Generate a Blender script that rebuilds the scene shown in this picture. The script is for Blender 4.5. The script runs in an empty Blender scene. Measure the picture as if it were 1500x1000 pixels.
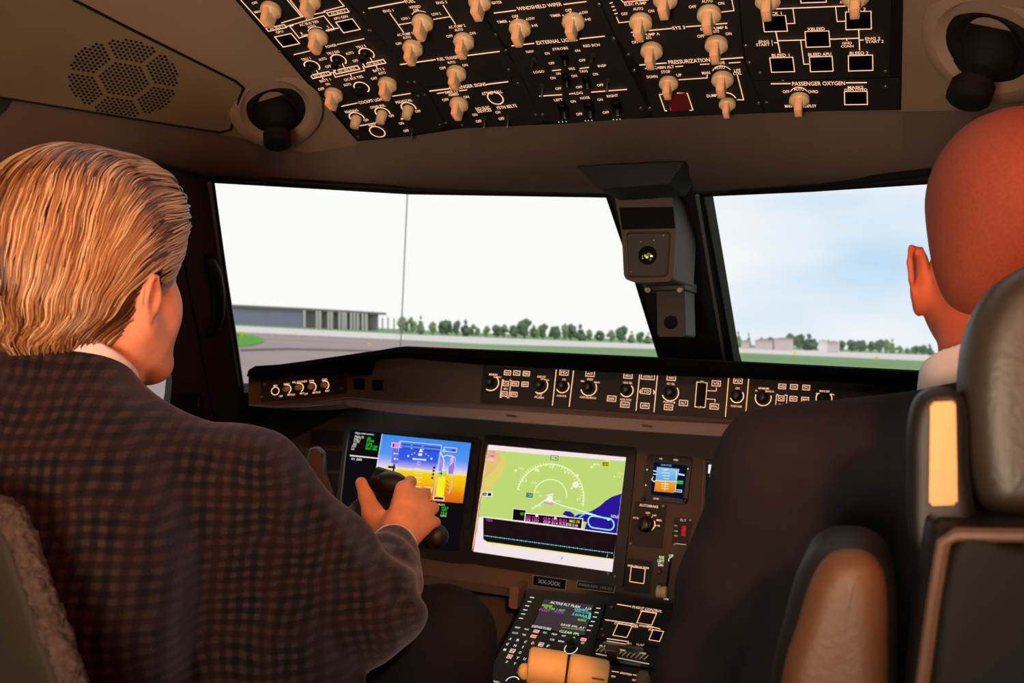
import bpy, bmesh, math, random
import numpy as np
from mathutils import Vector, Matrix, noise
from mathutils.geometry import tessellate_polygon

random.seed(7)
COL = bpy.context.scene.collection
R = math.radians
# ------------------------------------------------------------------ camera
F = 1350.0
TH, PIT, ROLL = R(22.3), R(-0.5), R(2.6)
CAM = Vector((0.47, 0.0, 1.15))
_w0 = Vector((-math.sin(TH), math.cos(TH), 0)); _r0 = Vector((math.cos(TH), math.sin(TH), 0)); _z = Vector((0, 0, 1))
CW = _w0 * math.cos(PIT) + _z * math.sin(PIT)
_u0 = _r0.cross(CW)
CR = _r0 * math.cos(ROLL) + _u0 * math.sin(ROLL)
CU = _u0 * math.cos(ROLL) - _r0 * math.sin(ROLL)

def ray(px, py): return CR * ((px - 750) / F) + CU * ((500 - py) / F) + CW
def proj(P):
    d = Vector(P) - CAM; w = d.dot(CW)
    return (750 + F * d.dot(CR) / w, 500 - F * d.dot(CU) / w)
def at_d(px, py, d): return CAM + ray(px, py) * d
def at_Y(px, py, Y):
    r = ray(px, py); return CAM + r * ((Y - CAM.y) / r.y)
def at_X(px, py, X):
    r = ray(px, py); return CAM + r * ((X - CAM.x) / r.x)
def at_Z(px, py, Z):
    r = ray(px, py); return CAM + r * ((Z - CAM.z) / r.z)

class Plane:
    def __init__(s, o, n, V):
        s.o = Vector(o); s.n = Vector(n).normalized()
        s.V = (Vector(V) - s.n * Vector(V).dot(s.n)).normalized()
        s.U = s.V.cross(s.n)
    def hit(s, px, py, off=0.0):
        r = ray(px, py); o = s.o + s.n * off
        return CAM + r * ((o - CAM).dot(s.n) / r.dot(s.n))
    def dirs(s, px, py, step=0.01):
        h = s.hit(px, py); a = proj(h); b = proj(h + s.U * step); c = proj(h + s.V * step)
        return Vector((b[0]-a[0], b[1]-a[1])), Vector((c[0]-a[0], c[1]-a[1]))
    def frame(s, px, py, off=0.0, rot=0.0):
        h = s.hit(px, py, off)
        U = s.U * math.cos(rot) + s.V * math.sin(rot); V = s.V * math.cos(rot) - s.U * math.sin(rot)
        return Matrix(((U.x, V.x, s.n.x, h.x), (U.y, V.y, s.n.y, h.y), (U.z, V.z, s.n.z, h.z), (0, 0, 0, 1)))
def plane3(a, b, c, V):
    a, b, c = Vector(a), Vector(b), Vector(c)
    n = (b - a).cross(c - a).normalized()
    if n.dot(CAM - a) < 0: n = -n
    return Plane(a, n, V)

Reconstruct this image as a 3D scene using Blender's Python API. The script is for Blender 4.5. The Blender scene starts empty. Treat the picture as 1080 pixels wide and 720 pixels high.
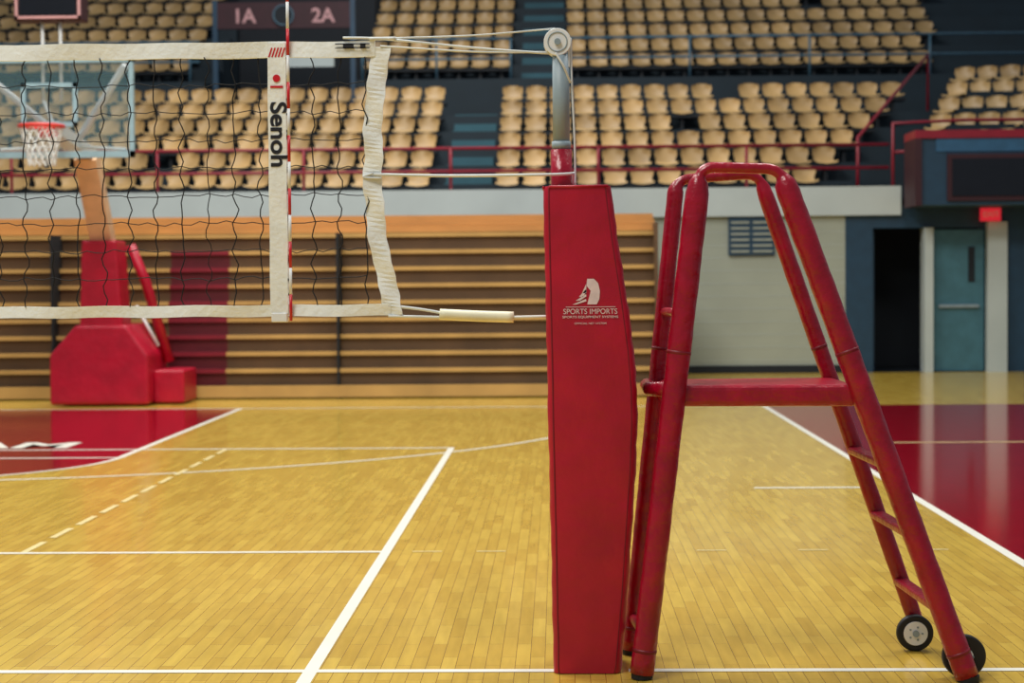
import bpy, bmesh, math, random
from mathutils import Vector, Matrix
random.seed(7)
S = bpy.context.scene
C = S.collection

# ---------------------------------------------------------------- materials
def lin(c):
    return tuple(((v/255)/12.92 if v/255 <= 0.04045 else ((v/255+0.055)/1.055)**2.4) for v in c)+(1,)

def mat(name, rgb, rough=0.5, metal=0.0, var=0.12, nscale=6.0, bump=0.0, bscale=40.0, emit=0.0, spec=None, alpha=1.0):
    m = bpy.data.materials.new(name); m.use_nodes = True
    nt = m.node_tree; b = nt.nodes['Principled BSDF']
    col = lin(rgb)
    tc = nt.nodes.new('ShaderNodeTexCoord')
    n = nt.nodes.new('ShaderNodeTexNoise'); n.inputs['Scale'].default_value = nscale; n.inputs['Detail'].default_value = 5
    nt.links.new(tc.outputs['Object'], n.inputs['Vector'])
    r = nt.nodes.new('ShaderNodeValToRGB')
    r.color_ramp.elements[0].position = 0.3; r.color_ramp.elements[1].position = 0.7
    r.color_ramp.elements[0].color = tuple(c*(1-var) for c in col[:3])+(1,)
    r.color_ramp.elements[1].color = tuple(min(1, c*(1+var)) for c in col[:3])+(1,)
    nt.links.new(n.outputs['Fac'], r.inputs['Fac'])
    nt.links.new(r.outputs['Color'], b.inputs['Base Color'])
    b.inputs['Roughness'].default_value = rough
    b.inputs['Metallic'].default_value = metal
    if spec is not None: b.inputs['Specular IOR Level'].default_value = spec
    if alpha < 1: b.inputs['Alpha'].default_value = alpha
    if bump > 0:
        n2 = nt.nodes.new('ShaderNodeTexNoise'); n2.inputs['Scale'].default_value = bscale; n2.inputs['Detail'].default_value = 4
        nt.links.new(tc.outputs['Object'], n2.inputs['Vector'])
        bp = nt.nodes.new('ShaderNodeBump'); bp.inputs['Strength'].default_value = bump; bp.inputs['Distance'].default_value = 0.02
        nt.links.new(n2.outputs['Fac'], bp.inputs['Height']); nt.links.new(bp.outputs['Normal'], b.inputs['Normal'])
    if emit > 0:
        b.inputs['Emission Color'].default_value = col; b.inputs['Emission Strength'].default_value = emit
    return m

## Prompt
Pictures stay out. Repeat only the lines from the beginning of the data through the line that has "r = ray(px, py); return CAM + r * ((Z".

## Solution for this exercise
Generate a Blender script that rebuilds the scene shown in this picture. The script is for Blender 4.5. The script runs in an empty Blender scene. Measure the picture as if it were 1500x1000 pixels.
import bpy, bmesh, math, random
import numpy as np
from mathutils import Vector, Matrix, noise
from mathutils.geometry import tessellate_polygon

random.seed(7)
COL = bpy.context.scene.collection
R = math.radians
# ------------------------------------------------------------------ camera
F = 1350.0
TH, PIT, ROLL = R(22.3), R(-0.5), R(2.6)
CAM = Vector((0.47, 0.0, 1.15))
_w0 = Vector((-math.sin(TH), math.cos(TH), 0)); _r0 = Vector((math.cos(TH), math.sin(TH), 0)); _z = Vector((0, 0, 1))
CW = _w0 * math.cos(PIT) + _z * math.sin(PIT)
_u0 = _r0.cross(CW)
CR = _r0 * math.cos(ROLL) + _u0 * math.sin(ROLL)
CU = _u0 * math.cos(ROLL) - _r0 * math.sin(ROLL)

def ray(px, py): return CR * ((px - 750) / F) + CU * ((500 - py) / F) + CW
def proj(P):
    d = Vector(P) - CAM; w = d.dot(CW)
    return (750 + F * d.dot(CR) / w, 500 - F * d.dot(CU) / w)
def at_d(px, py, d): return CAM + ray(px, py) * d
def at_Y(px, py, Y):
    r = ray(px, py); return CAM + r * ((Y - CAM.y) / r.y)
def at_X(px, py, X):
    r = ray(px, py); return CAM + r * ((X - CAM.x) / r.x)
def at_Z(px, py, Z):
    r = ray(px, py); return CAM + r * ((Z - CAM.z) / r.z)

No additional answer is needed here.